1. 'I will think of it.' It is easy to say this; but do you know what great things have come from thinking?

2. We cannot see our thoughts, or hear, or taste, or feel them; and yet what mighty power they have!

3. Sir Isaac Newton was seated in his garden on a summer's evening, when he saw an apple fall from a tree. He began to think, and, in trying to find out why the apple fell, discovered how the earth, sun, moon, and stars are kept in their places.

4. A boy named James Watt sat quietly by the fireside, watching the lid of the tea kettle as it moved up and down. He began to think; he wanted to find out why the steam in the kettle moved the heavy lid.

5. From that time he went on thinking and thinking; and when he became a man, he improved the steam engine so much that it could, with the greatest ease, do the work of many horses.

6. When you see a steamboat, a steam mill, or a locomotive, remember that it would never have been built if it had not been for the hard thinking of someone.

7. A man named Galileo was once standing in the cathedral of Pisa, when he saw a chandelier swaying to and fro.

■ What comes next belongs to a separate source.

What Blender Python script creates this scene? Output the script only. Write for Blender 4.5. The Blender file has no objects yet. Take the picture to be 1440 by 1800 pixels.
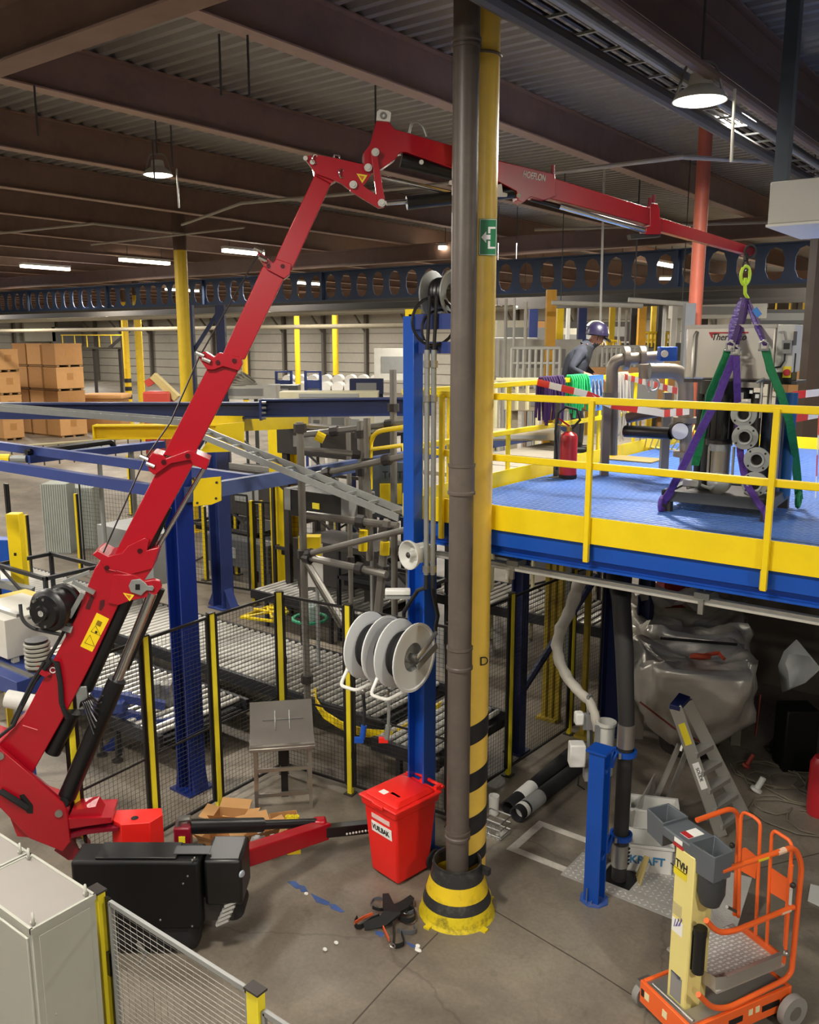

8. This set him thinking, and it led to the invention of the pendulum.

9. James Ferguson was a poor Scotch shepherd boy. Once, seeing the inside of a watch, he was filled with wonder. 'Why should I not make a watch?' thought he.

10. But how was he to get the materials out of which to make the wheels and the mainspring? He soon found how to get them: he made the mainspring out of a piece of whalebone. He then made a wooden clock which kept good time.

11. He began, also, to copy pictures with a pen, and portraits with oil colors. In a few years, while still a small boy, he earned money enough to support his father.

12. When he became a man, he went to London to live. Some of the wisest men in England, and the king himself, used to attend his lectures. His motto was, 'I will think of it;' and he made his thoughts useful to himself and the world.

13. Children, when you have a difficult lesson to learn, don't feel discouraged, and ask someone to help you before helping yourselves. Think, and by thinking you will learn how to think to some purpose.

Teaching Guide:

Step 1: Study the New Words

  • Listen to the new words.
  • Recite each of the new words aloud.

Step 2: Examine the Lesson Image

Describe the image, its setting, and its characters.

Step 3: Read the Lesson Passage

  • Find each new word in the passage.
  • Practice reading the passage, both silently and aloud.
  • Upon mastering the passage, recite it aloud to your instructor.